Vendredi dernier, onze jeunes étudiants ont été arrêtés au Burundi. Leur crime, avoir griffonné sur des photos du chef de l’État, Pierre Nkurunziza, se trouvant dans leurs manuels scolaires. Des onze étudiants, les mineurs ont par la suite été relâchés en préventive, tandis que les majeurs restent enfermés. Accusés d’« offense à chef d’État », ces jeunes risquent jusqu’à 5 années de prison et 50 000 francs burundais d’amende. Depuis le début de l’année, c’est la deuxième fois que des jeunes issus d’un pays de l’Afrique des Grands Lacs sont enfermés sous ce motif, dont l’interprétation reste large à souhait.
Un pays sous tension
« Délinquants », c’est comme ça que le procureur général du Burundi a qualifié onze lycéens qui ont été inculpés pour « offense à chef d’État ». Âgés entre 15 et 17 ans pour les mineurs, ils ont été arrêtés ce vendredi par le SNR – service national de renseignement-, pour avoir griffonné sur des photos du président Pierre Nkurunziza dans leurs manuels scolaires. Cette situation peut sembler surréaliste, mais la détention de ces jeunes et l’action de la justice burundaise sont bien réelles. Quant aux sanctions dont ils risquent, elles paraissent démesurées. En effet, ces jeunes encourent des peines allant de 6 mois à 5 ans de prison, ainsi que des amendes allant de 10 000 à 50 000 francs burundais. Avant cet épisode, plus de 300 collégiens avaient été chassés de leur école pour les mêmes actes. Depuis que le président Nkurunziza a annoncé sa candidature pour un troisième mandat en avril 2015, le Burundi est confronté à une crise politique et humanitaire majeure émaillée de violences, et dont les premières victimes sont la jeunesse burundaise. Selon Christophe Boulierac, porte-parole de l’Unicef : « depuis le début de la crise, en avril 2015, il y a eu 300 enfants qui ont été détenus de manière arbitraire ».
Kabila-Nkurunziza, même combat
Début 2016, dans le Congo voisin, trois étudiants ont également été poursuivis pour « offense à la personne du chef d’État », après avoir été détenus pendant huit mois et demi sans motif. Ces jeunes, âgés de 22 à 24 ans et sympathisants du parti d’opposition UNC (Union pour la nation Congolaise), ont été arrêtés le 28 mars 2015 après avoir appelé à soutenir Vital Kamerhe, le chef de ce parti. Ici aussi, les services de renseignement du pays ont été impliqués dans l’arrestation.
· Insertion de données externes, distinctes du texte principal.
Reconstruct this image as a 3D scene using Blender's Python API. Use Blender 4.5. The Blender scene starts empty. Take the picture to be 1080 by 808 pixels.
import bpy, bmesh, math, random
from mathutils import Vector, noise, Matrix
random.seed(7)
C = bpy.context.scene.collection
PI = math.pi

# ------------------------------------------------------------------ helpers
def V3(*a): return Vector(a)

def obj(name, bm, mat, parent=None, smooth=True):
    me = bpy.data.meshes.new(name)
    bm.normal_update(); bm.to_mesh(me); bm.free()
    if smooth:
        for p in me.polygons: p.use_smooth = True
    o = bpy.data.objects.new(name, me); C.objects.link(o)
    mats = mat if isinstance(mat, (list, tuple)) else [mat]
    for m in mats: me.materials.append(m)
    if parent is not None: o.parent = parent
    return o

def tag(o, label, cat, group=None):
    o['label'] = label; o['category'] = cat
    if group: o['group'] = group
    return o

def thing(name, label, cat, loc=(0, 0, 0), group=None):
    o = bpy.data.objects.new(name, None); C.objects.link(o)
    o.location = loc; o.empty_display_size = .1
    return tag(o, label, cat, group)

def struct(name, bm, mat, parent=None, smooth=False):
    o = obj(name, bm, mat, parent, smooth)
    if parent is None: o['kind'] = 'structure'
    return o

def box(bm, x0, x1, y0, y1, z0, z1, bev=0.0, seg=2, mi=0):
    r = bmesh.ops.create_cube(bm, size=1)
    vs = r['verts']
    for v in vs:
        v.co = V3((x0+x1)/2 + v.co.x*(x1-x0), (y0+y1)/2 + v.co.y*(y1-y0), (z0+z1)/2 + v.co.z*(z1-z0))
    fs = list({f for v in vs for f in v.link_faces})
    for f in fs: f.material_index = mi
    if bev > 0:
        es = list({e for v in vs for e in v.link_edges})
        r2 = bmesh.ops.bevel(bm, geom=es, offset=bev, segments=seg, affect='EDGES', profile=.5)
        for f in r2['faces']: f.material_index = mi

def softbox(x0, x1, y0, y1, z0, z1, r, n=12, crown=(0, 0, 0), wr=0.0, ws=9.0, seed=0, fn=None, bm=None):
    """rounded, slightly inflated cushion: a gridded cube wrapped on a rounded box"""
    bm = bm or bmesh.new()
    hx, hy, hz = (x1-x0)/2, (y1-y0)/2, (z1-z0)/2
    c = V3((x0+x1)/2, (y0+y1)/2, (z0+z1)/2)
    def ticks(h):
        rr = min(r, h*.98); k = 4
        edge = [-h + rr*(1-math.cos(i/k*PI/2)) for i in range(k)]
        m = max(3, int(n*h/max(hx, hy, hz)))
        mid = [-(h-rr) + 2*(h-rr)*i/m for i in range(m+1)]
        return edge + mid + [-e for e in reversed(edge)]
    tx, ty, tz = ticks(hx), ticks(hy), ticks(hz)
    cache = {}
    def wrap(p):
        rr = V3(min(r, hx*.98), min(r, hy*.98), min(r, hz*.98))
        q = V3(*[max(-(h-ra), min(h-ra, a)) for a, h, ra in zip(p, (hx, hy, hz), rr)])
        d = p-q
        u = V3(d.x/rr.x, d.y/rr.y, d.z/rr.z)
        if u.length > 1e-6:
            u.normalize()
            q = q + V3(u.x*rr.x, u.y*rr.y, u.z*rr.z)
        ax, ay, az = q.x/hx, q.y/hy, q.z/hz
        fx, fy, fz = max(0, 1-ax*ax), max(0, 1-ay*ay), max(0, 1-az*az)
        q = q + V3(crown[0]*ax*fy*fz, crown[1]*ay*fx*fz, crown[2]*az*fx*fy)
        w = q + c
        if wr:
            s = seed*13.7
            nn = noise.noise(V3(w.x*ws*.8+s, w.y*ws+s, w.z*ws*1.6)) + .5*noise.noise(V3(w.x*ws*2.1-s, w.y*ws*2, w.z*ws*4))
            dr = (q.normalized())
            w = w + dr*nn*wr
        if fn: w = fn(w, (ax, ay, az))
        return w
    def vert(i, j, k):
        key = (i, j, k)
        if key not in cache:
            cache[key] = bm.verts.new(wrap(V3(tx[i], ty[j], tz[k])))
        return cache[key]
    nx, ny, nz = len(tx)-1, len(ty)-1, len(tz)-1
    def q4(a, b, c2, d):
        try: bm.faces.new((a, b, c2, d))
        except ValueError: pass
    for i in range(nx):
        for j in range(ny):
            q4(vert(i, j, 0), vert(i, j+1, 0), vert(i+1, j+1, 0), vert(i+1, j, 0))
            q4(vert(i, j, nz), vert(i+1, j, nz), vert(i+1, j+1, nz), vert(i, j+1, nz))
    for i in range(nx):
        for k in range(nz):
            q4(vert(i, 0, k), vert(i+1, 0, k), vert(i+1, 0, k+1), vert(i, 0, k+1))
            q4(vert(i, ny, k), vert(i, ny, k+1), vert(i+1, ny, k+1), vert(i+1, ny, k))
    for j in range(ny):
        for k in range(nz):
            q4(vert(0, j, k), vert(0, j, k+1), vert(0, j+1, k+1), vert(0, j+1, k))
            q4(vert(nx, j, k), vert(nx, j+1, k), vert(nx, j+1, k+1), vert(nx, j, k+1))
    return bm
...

Finalement, ils ont été acquittés de toute charge le premier mars 2016, le tribunal ayant constaté l’« absence d’élément infractionnel ». Depuis des mois, le climat politique est également tendu en République Démocratique du Congo (RDC), alors que le président en place, Joseph Kabila, est soupçonné de vouloir briguer un troisième mandat, chose qui n’est pas permise par la constitution congolaise. Là-bas aussi, les jeunes sont victimes d’une politique répressive ayant conduit bon nombre d’entre eux derrière les barreaux, et pour certains, sans qu’aucune charge n’ait encore été retenue contre eux.
« Casse-toi pov’ con »
Toutefois, il ne faut pas seulement regarder du côté de l’Afrique pour constater l’abus de ce genre de dispositions juridiques. En 2008 en France, un homme avait été condamné pour le même délit, après avoir brandi une affichette « Casse-toi pov’ con », en marge d’une visite du président Nicolas Sarkozy. La justice française avait requis contre lui une amende de principe de trente euros avec sursis, décision qui avait été jugée disproportionnée par la Cour européenne des Droits de l’Homme. Selon la CEDH, la critique de cet homme était de nature politique, ce à quoi tout homme politique s’expose, et la sanction risquait d’avoir « un effet dissuasif sur des interventions satiriques qui peuvent contribuer au débat sur des questions d’intérêt général ». Le délit d’offense au chef de l’État avait finalement été abrogé en 2013, laissant place à l’injure ou la diffamation envers le président, qui sont passibles de 45 000 euros d’amende.
La tendance actuelle en ce qui concerne l’interprétation qui est faite de l’ « offense à chef de l’État » inquiète, un délit élevé au rang de crime de lèse-majesté. Que ce soit pour le griffonnage d’une photo ou l’apport de son soutien à un opposant politique, des jeunes se retrouvent aujourd’hui en prison. La justice qui paraît avoir bien du mal à se délaver de son teint politisé semble jouer la partition qu’on lui a confiée, c’est à dire garde-fou de systèmes en déliquescence. Dans le cas du Burundi et de la République Démocratique du Congo, la répression contre la liberté d’expression est telle que certains se refrènent dans l’expression de leur liberté.